**Dataset records:**
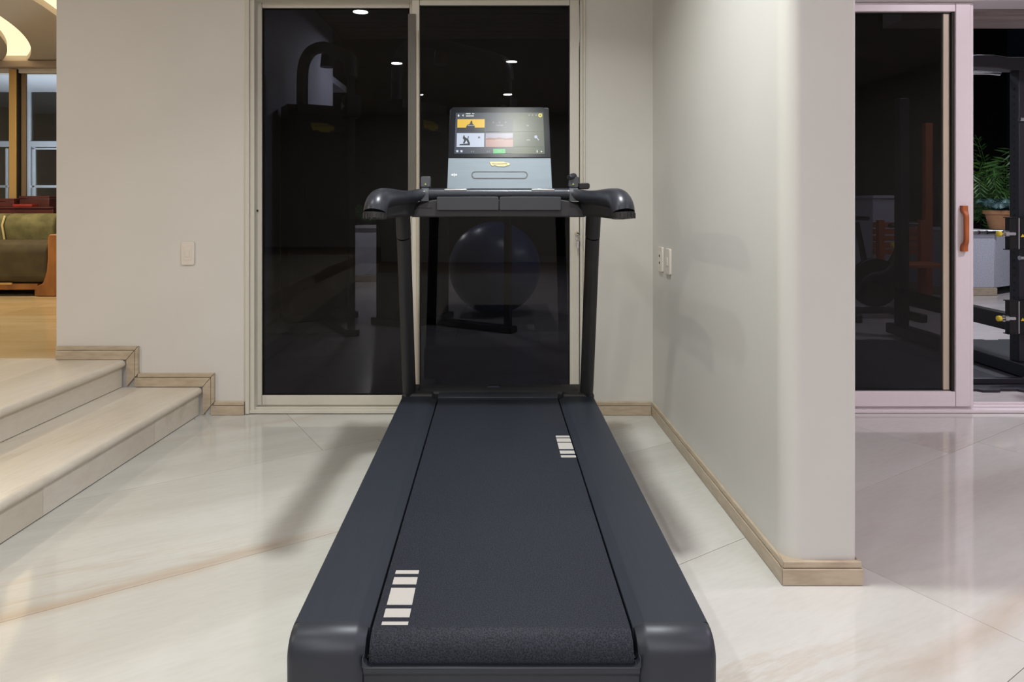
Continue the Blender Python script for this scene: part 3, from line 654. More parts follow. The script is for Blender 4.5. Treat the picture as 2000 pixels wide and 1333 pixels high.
# console: a slab that leans back
C0 = Vector((0.017, 2.5, 1.098)); W_ = Vector((0, 0.165, 0.323)); HL = W_.length; Wd = W_.normalized(); Nn = Vector((0, -Wd.z, Wd.y)); TH = 0.028
def cpt(u, t, o=0.0): return C0 + Vector((u, 0, 0)) + W_ * t + Nn * o
def c_t(py):
    a = CY - py; return (a * C0.y - F * (C0.z - CAMH)) / (F * W_.z - a * W_.y)
def cpx(px, py, o=0.0):
    t = c_t(py); d = C0.y + W_.y * t; return cpt(X(px, d) - C0.x, t, o)
def slab(pts_ut, o0, o1):
    bm = bmesh.new(); A = [bm.verts.new(cpt(u, t, o1)) for u, t in pts_ut]; Cc = [bm.verts.new(cpt(u, t, o0)) for u, t in pts_ut]; n = len(pts_ut)
    bm.faces.new(A); bm.faces.new(Cc[::-1])
    for i in range(n): bm.faces.new((A[i], A[(i + 1) % n], Cc[(i + 1) % n], Cc[i]))
    return bm
def flat(pts_px, o0, o1):
    bm = bmesh.new(); A = [bm.verts.new(cpx(x, y, o1)) for x, y in pts_px]; Cc = [bm.verts.new(cpx(x, y, o0)) for x, y in pts_px]; n = len(pts_px)
    bm.faces.new(A); bm.faces.new(Cc[::-1])
    for i in range(n): bm.faces.new((A[i], A[(i + 1) % n], Cc[(i + 1) % n], Cc[i]))
    return bm
def rpx(x0, y0, x1, y1): return [(x0, y0), (x1, y0), (x1, y1), (x0, y1)]
hw = 0.1978
con = obj('console', slab([(-hw, -0.06), (hw, -0.06), (hw, 0.985), (hw - .004, 1.0), (-hw + .012, 1.0), (-hw, 0.97)], -TH, 0.0), M_CAP, tm, 0.002)
obj('metal_plate', slab([(-hw + .001, -0.03), (hw - .001, -0.03), (hw - .0015, 0.347), (-hw + .0015, 0.347)], 0.0, 0.0022), M_PLATE, con, 0.0008)
obj('bezel', slab([(-hw + .001, 0.351), (hw - .001, 0.351), (hw - .002, 0.975), (hw - .006, 0.985), (hw - .016, 0.985), (hw - .024, 1.0), (-hw + .014, 1.0), (-hw + .003, 0.975)], 0.0, 0.003), M_BEZEL, con, 0.001)
obj('console_back', slab([(-.13, 0.05), (.13, 0.05), (.11, 0.8), (-.11, 0.8)], -TH - .03, -TH), M_SHROUD, con, 0.01)
obj('console_neck', B((0.017 - .12, 0.017 + .12, 2.50, 2.56, 1.03, 1.10)), M_SHROUD, con, 0.006)
E = 0.0035
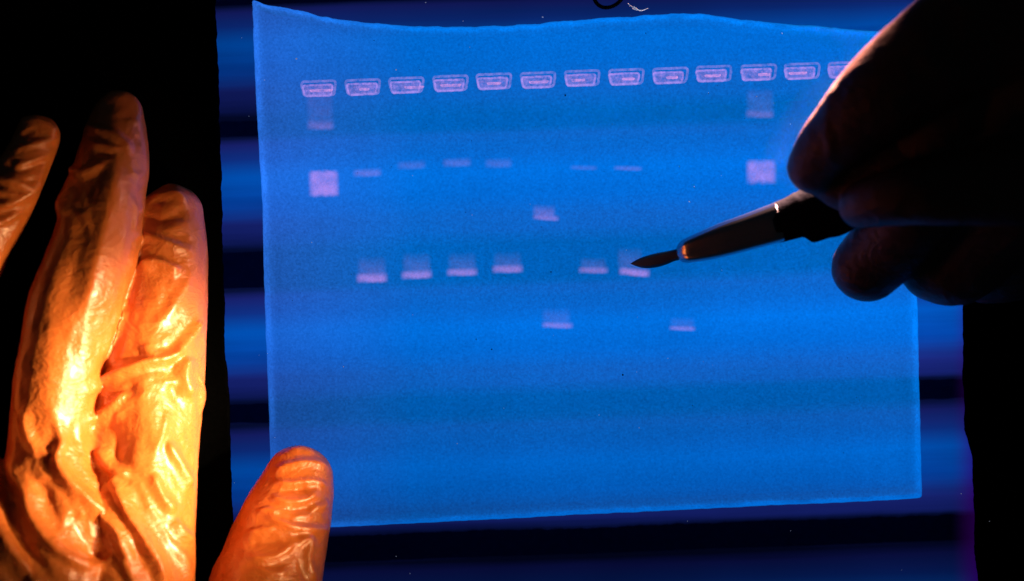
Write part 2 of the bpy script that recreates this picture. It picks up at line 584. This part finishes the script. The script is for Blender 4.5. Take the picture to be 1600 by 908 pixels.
# cx, cy, w, h, strength, head softness, foot softness, slope
bands = [
    (506, 287, 52, 50, 0.85, 0.80, 0.22, -0.02), (500, 168, 48, 64, 0.11, 0.70, 0.30, -0.02), (501, 195, 48, 24, 0.30, 0.40, 0.40, -0.02),
    (507, 298, 50, 26, 0.25, 0.5, 0.35, -0.02),
    (574, 270, 50, 19, 0.50, 0.45, 0.45, -0.05), (643, 258, 50, 20, 0.22, 0.45, 0.45, -0.06), (714, 254, 50, 20, 0.32, 0.45, 0.45, -0.05),
    (779, 255, 48, 22, 0.22, 0.45, 0.45, -0.04), (912, 262, 48, 12, 0.20, 0.45, 0.45, 0.01), 
    (981, 263, 50, 12, 0.36, 0.45, 0.45, 0.02), 
    (581, 434, 54, 22, 0.95, 0.45, 0.40, -0.03), (581, 418, 50, 44, 0.20, 0.40, 0.30, -0.02),
    (651, 429, 54, 20, 0.85, 0.45, 0.42, -0.06), (651, 412, 50, 44, 0.18, 0.40, 0.30, -0.02),
    (722, 425, 54, 18, 0.80, 0.45, 0.42, -0.03), (722, 410, 50, 40, 0.15, 0.40, 0.30, -0.02),
    (793, 420, 54, 19, 0.75, 0.45, 0.42, -0.03), (793, 408, 50, 38, 0.15, 0.40, 0.30, -0.02),
    (927, 422, 52, 16, 0.60, 0.45, 0.45, 0.0), (927, 412, 46, 26, 0.16, 0.40, 0.30, 0.0),
    (991, 425, 54, 19, 1.0, 0.45, 0.42, 0.08), (984, 404, 44, 44, 0.16, 0.40, 0.30, 0.0),
    (850, 330, 40, 26, 0.26, 0.40, 0.40, 0.03), (853, 340, 46, 14, 0.55, 0.40, 0.45, 0.05),
    (871, 508, 54, 15, 0.55, 0.45, 0.45, 0.02), (869, 494, 50, 32, 0.12, 0.45, 0.30, 0.0), (1066, 513, 46, 12, 0.48, 0.45, 0.45, 0.02),
    (1066, 504, 44, 24, 0.10, 0.45, 0.30, 0.0),
    (1189, 269, 52, 48, 0.78, 0.70, 0.30, 0.0), (1187, 178, 50, 20, 0.30, 0.45, 0.45, 0.0), (1187, 158, 48, 48, 0.12, 0.60, 0.30, 0.0),
]
for (cx, cy, bw, bh, st, hd, ft, sl) in bands:
    # local box with its own origin
    zc = ZG - 0.0011 - 0.0009 * random.random()
    k = S * (1 - zc / D)
    hx, hy, hz = bw * k / 2, bh * k / 2, 0.0004
    V = [Vector((sx * hx, sy * hy, sz * hz)) for sz in (-1, 1) for sx, sy in ((-1, -1), (1, -1), (1, 1), (-1, 1))]
    me = mesh(V, [(0, 1, 2, 3), (7, 6, 5, 4), (0, 4, 5, 1), (1, 5, 6, 2), (2, 6, 7, 3), (3, 7, 4, 0)])
    o = link('dna_band', me, M_band, gel, smooth=False)
    o.location = P(cx, cy, zc)
    o.rotation_euler.z = -sl
    o.color = (hd, ft, 0, st * (0.46 if 235 < cy < 275 and bh < 30 else 0.5 if st < 0.21 else 0.85))

# ------------------------------------------------------------------ small marks and dust
V, F = loft_loop([np.array((949 + 25 * math.cos(a) + 2 * math.cos(2 * a), -16 + 28 * math.sin(a))) for a in np.linspace(0, 2 * math.pi, 40)[:-1]], 3.0, 0.0004)
pm = link('pen_mark', mesh(V, F), M_ink)
meta(pm, 'round black pen mark on the glass above the gel, cut by the top edge', 'pen mark')

M_lint = mat_plain('pale_lint', (0.8, 0.8, 0.85), 0.8, 0.5)
strands = [[(981, 5), (985, 9), (990, 12), (995, 14), (1001, 17), (1008, 15)], [(988, 13), (992, 15), (999, 16), (1005, 16), (1010, 14), (1013, 13)], [(990, 10), (994, 13), (998, 16)]]
V, F = [], []
for st in strands:
    v, f = loft_loop([np.array(p, float) for p in catmull(st, 4)], 0.45, 0.0006, closed=False)
    b0 = len(V)
    V += v; F += [tuple(q + b0 for q in ff) for ff in f]
meta(link('lint_fibre', mesh(V, F), M_lint), 'pale curl of lint on the glass above the gel edge', 'lint')


def specks(name, pts, mat, z_of, label):
    V, F = [], []
    for (x, y, r) in pts:
        b0 = len(V)
        c = P(x, y, z_of(x, y))
        k = 6
        for j in range(k):
            a = 2 * math.pi * j / k + x
            V.append(c + Vector((math.cos(a) * r * S * random.uniform(.6, 1.2), math.sin(a) * r * S * random.uniform(.6, 1.2), 0)))
        V.append(c + Vector((0, 0, r * S * 0.7)))
        V.append(c - Vector((0, 0, r * S * 0.1)))
        for j in range(k):
            F.append((b0 + j, b0 + (j + 1) % k, b0 + k)); F.append((b0 + (j + 1) % k, b0 + j, b0 + k + 1))
    o = link(name, mesh(V, F), mat)
    meta(o, label, 'dust', kind='stuff')


def ground_z(x, y):
    if 425 < x < 1430 and 50 < y < 800: return ZG + 0.0001
    if x < 335 or x > 1530: return 0.0021
    return 0.0001


dark = [(883, 149, 1.6), (861, 425, 1.5), (973, 586, 1.7), (768, 546, 1.4), (744, 530, 1.1), (1009, 52, 1.1), (402, 96, 1.2)]
lightp = [(411, 126, 1.2), (463, 92, 1.5), (619, 109, 1.2), (848, 27, 1.4), (1222, 52, 1.3), (1077, 315, 1.2), (487, 379, 1.0), (665, 4, 1.0)]
rs = random.Random(3)
for _ in range(46):
    lightp.append((rs.uniform(350, 1590), rs.uniform(5, 900), rs.uniform(0.45, 0.85)))
for _ in range(26):
    dark.append((rs.uniform(430, 1420), rs.uniform(60, 780), rs.uniform(0.5, 0.9)))
specks('dust', lightp, mat_plain('pale_dust', (0.7, 0.75, 0.9), 0.8, 0.25), ground_z, 'pale dust specks scattered over the gel and the glass')
specks('dark_dust', dark, M_ink, ground_z, 'dark specks of dirt scattered over the gel')


# ------------------------------------------------------------------ hands
def skin_from(chains, voxel, smooth_it=8):
    """chains of (px, py, z_mm, r_px, flat) grown into ONE continuous surface"""
    tb = bmesh.new()
    bmesh.ops.create_icosphere(tb, subdivisions=3, radius=1.0)
    tv = np.array([v.co[:] for v in tb.verts]); tf = np.array([[v.index for v in f.verts] for f in tb.faces])
    tb.free()
    VV, FF = [], []
    for ch in chains:
        pts = catmull([c[:4] for c in ch], 6)
        dense = []
        for a, b in zip(pts[:-1], pts[1:]):
            L = np.linalg.norm((b - a)[:2]) * S * 1000 + abs(b[2] - a[2])
            n = max(1, int(L / 1.2))
            for k in range(n):
                dense.append(a + (b - a) * k / n)
        dense.append(pts[-1])
        for p in dense:
            z = p[2] / 1000
            r = p[3] * S * (1 - z / D)
            FF.append(tf + len(VV) * len(tv))
            VV.append(tv * r + np.array(P(p[0], p[1], z)))
    VV = np.concatenate(VV); FF = np.concatenate(FF)
    me = bpy.data.meshes.new('tmp')
    me.from_pydata(VV.tolist(), [], FF.tolist())
    o = bpy.data.objects.new('tmp', me)
    COL.objects.link(o)
    m = o.modifiers.new('r', 'REMESH'); m.mode = 'VOXEL'; m.voxel_size = voxel; m.adaptivity = 0
    m2 = o.modifiers.new('s', 'SMOOTH'); m2.factor = 0.5; m2.iterations = smooth_it
    dg = bpy.context.evaluated_depsgraph_get()
    res = bpy.data.meshes.new_from_object(o.evaluated_get(dg))
    bpy.data.objects.remove(o)
    return res


def drape(me, folds, noise_amp=0.0002, seed=0.0):
    """raise glove creases: folds = (points, height mm, width left px, width right px)"""
    n = len(me.vertices)
    co = np.empty(n * 3); me.vertices.foreach_get('co', co); co = co.reshape(-1, 3)
    no = np.empty(n * 3); me.vertex_normals.foreach_get('vector', no); no = no.reshape(-1, 3)
    k = S * (1 - co[:, 2] / D)
    px = np.stack([co[:, 0] / k + 800, 454 - co[:, 1] / k], 1)
    up = np.clip((no[:, 2] + 0.1) / 0.5, 0, 1)
    hp = np.zeros(n); hn = np.zeros(n)
    for pts, amp, wl, wr in folds:
        pp = catmull(pts, 5)
        pp = [np.array(p, float) for p in pp]
        tot = len(pp) - 1
        best = np.full(n, 1e9); side = np.zeros(n); tt = np.zeros(n)
        for i, (a, b) in enumerate(zip(pp[:-1], pp[1:])):
            d = b - a
            L2 = max(d @ d, 1e-9)
            t = np.clip(((px - a) @ d) / L2, 0, 1)
            q = px - (a + t[:, None] * d)
            dist = np.hypot(q[:, 0], q[:, 1])
            s = d[0] * q[:, 1] - d[1] * q[:, 0]       # > 0 : right-hand side when walking along with y down
            m = dist < best
            best[m] = dist[m]; side[m] = s[m]; tt[m] = (i + t[m]) / tot
        wdt = np.where(side > 0, wr, wl) * 0.82; amp_ = amp * 1.12
        q_ = best / wdt
        prof = np.exp(-np.sqrt(q_ ** 2 + 0.05) * 1.35 + 0.30) - 0.30 * np.exp(-((q_ - 1.9) / 0.8) ** 2)
        ends = np.clip(np.minimum(tt, 1 - tt) / 0.18, 0.25, 1)
        e_ = amp_ * prof * ends
        hp = np.maximum(hp, e_); hn = np.minimum(hn, e_)
    h = hp + hn * np.clip(1 - hp / 0.4, 0, 1)
    ed = np.empty(len(me.edges) * 2, dtype=np.int64); me.edges.foreach_get('vertices', ed); ed = ed.reshape(-1, 2)
    deg = np.bincount(ed.ravel(), minlength=n)
    for _ in range(2):
        sm = np.bincount(ed[:, 0], h[ed[:, 1]], n) + np.bincount(ed[:, 1], h[ed[:, 0]], n)
        h = 0.4 * h + 0.6 * sm / np.maximum(deg, 1)
    co2 = co + no * (up * h / 1000)[:, None]
    if noise_amp:
        for i in range(n):
            v = Vector(co[i]) * 95
            w1 = noise.fractal(Vector((v.x + seed, v.y * 0.7, v.z)), 1.0, 2.0, 4)
            co2[i] += no[i] * (w1 * noise_amp)
    me.vertices.foreach_set('co', co2.ravel())
    me.update()
    return me


M_glove = mat_glove('latex_glove')

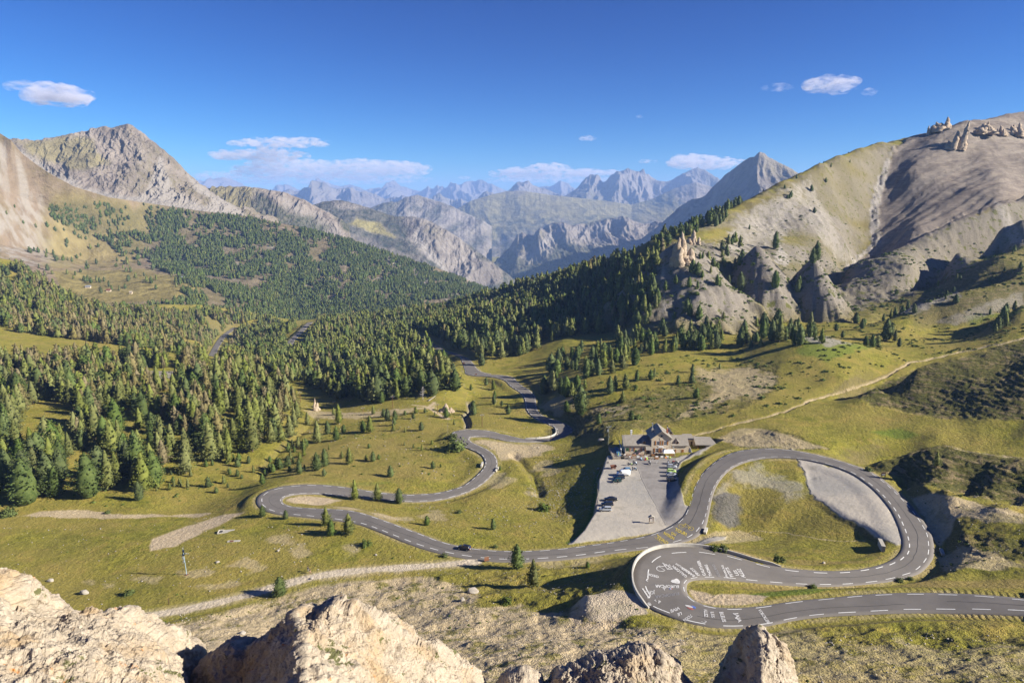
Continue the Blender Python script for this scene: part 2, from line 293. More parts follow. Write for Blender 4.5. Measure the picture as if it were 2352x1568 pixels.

**Stated problem:**
Where a line of the records above holds the word "Write", copy that line.

**In response:**
Write part 2 of the bpy script that recreates this picture. It picks up at line 584. This part finishes the script. The script is for Blender 4.5. Take the picture to be 1600 by 908 pixels.
Continue the Blender Python script for this scene: part 2, from line 293. More parts follow. Write for Blender 4.5. Measure the picture as if it were 2352x1568 pixels.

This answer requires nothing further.